Documents detail 1948 Nakba crimes committed by Israel against Palestinians

Documents detail 1948 Nakba crimes committed by Israel against Palestinians
2 min read
12 December, 2021
Based on classified documents, an investigation by an Israeli daily shows Israeli's leader were well-aware of the massacres committed against Palestinian civilians.
Referred to as the 'Nakba' by Palestinians, this brutal episode displaced around 80 percent of the Palestinian population [Getty]

Newly declassified Israeli government documents analysed by Israeli daily Haaretz and the Akevot Institute for Israeli-Palestinian Conflict Research revealed this week new details on the massacres perpetrated by Israeli forces in 1948 against Palestinians

The report, entitled Classified Docs Reveal Massacres of Palestinians in '48 – and What Israeli Leaders Knew, discussed two operations launched by the Israeli forces in October 1948.

Included in the documents were minutes from Israeli government meetings around the time of the Nakba, or the catastrophe, which showed that "Israel's leaders knew in real time about the blood-drenched events that accompanied the conquest of the Arab villages".
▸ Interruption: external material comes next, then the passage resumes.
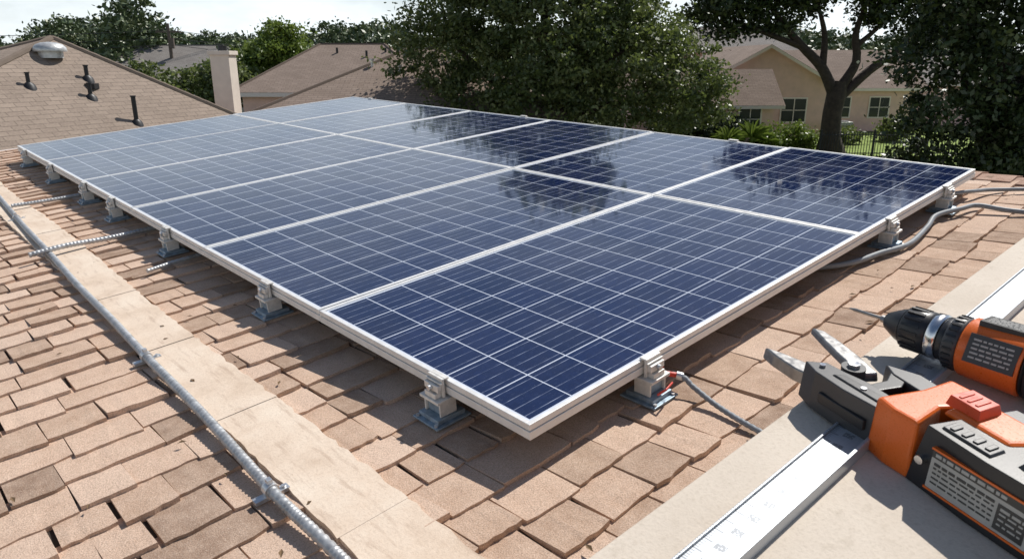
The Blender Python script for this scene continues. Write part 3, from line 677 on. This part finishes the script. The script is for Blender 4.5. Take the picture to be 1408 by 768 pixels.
for z,x2,z2 in ((6.7,-5,6.0),(6.1,-5,5.4),(5.6,-6,4.7)):
    for (xa,ya,za,xb,yb,zb) in ((-27.3,60,z,x2,75,z2),(-27.3,60,z,-60,50,z)):
        mb.tube([(xa+(xb-xa)*t/12,ya+(yb-ya)*t/12,za+(zb-za)*t/12-1.0*4*(t/12)*(1-t/12)*.6) for t in range(13)],.02,0,4)
mb.build('wires',[DARK],None,e)
# ---------------------------------------------------------------- light
sv=(M.to_3x3()@Vector((.20,.03,.205))).normalized()
el=math.asin(sv.z); az=math.atan2(sv.x,sv.y)
sd=bpy.data.lights.new('sun','SUN'); sd.energy=5.0; sd.angle=math.radians(.5); sd.color=(1,.96,.90)
so=bpy.data.objects.new('sun',sd); sc.collection.objects.link(so); so.rotation_euler=sv.to_track_quat('Z','Y').to_euler(); so.location=(0,0,30)
w=bpy.data.worlds.new('World'); sc.world=w; w.use_nodes=True; k=N(w.node_tree); bg=w.node_tree.nodes['Background']
sky=k.n('ShaderNodeTexSky',sky_type='NISHITA'); sky.sun_disc=False; sky.sun_elevation=el; sky.sun_rotation=az; sky.air_density=1.0; sky.dust_density=.6; sky.ozone_density=1.5
g=k.n('ShaderNodeTexCoord').outputs['Generated']
sp=k.n('ShaderNodeSeparateXYZ'); k.l(g,sp.inputs[0])
nz=k.noise(k.scale(g,(1,1,3.0)),3.2,7,.6)
low=k.mapr(sp.outputs[2],.05,.50,1.0,.0)          # hazy clouds bank near the horizon, clear overhead
cf=k.math('MULTIPLY',k.mapr(nz,.36,.60,.45,.97),low)
col=k.mix(cf,sky.outputs[0],(13.0,14.0,14.6))
k.l(col,bg.inputs[0]); bg.inputs[1].default_value=.08
# ---------------------------------------------------------------- camera
cd=bpy.data.cameras.new('camera'); co=bpy.data.objects.new('camera',cd); sc.collection.objects.link(co)
cd.sensor_width=36; cd.lens=F/1408*36; cd.clip_start=.05; cd.clip_end=5000
co.location=(0,0,H); co.rotation_euler=(math.pi/2-th,0,0)
cd.dof.use_dof=True; cd.dof.focus_distance=3.4; cd.dof.aperture_fstop=13
sc.camera=co
sc.view_settings.view_transform='Standard'; sc.view_settings.look='None'; sc.view_settings.exposure=0
print('sun el',math.degrees(el),'az',math.degrees(az))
As part of an Israeli operation to seize Galilee, Israeli soldiers attacked dozens of Palestinian villages and forcefully expelled tens of thousands of their residents, the report revealed, bringing the Palestinian population in the area down from 120,000 people to just 30,000.

The investigation also provided new details on massacres that took place in three villages in the north - Al-Reineh, Meron and Al-Burj.

In 1948, British troops withdrew from Palestine, which had been under its mandate. Jewish settler groups immediately declared the creation of the state of Israel and invaded large swathes of Palestine. 

Referred to as the 'Nakba' by Palestinians, this brutal episode displaced around 80 percent of the Palestinian population - most of whom never returned home - and was marred by several massacres notably committed by Zionist paramilitary militias against Palestinian villages.

Much of the Israeli archives from this period remain classified, and many new historic details on the Nakba are slowly resurfacing.